Fear is the beginning of wisdom.

One fancies that what one loves cannot die.

Solitude causes us to write because it causes us to think.

Witticisms are fire-arms, that make a noise and give pain.

in God alone is love without tears, and of eternal duration.

Kings may see their palaces fall, but the ants will always have their dwellings.

The errors of the intellect are fatal, still more dangerous than those of the heart.

How long time is when one is sad! Is it three years or three days since you went away?

Certainly, friends are sufficiently rare not to be neglected; they are life's best comforters.

We all owe each other concessions of taste and opinion for the sake of family peace and affection.

My God, how badly one calculates in this world! ... Let us leave off calculating on anything but death -- it is the only certainty.

The effect of every burden laid down is to leave us relieved; and when the soul has laid down that of its faults at the feet of God, it feels as though it had wings.

One has so much time for thought in the country! However occupied one may be, 'tis with nothing that engrosses the mind, which works away on its own account like a mill-wheel.

We are only here below as in an inn on a journey. Let us, then have the feelings of travelers. We should think a man very strange who attached himself much to his inn.

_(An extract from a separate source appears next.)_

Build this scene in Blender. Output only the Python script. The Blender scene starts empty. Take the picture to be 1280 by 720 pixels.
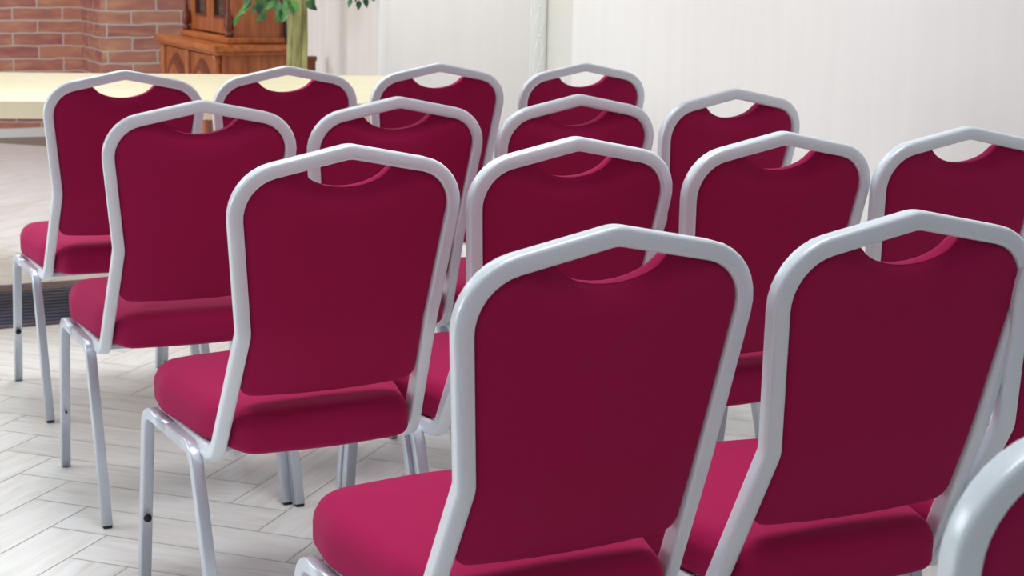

The wise Christian will not do this.

A little time separates us from those who depart - a time of tears, a time of sadness and solitude; but, that over, we go to rejoin them and to enjoy with them the society of the blessed. Oh, how sweetly the heart rests in this immortal hope!

Oh! if people were but acquainted with piety, they would not fear it so much, or give it so unattractive a character; 'tis the balm of life, and perhaps in the world it is believed to consist of bitterness, harshness, uncouthness; but, take my word for it, nothing is more gentle, more yielding, more loving than a pious soul.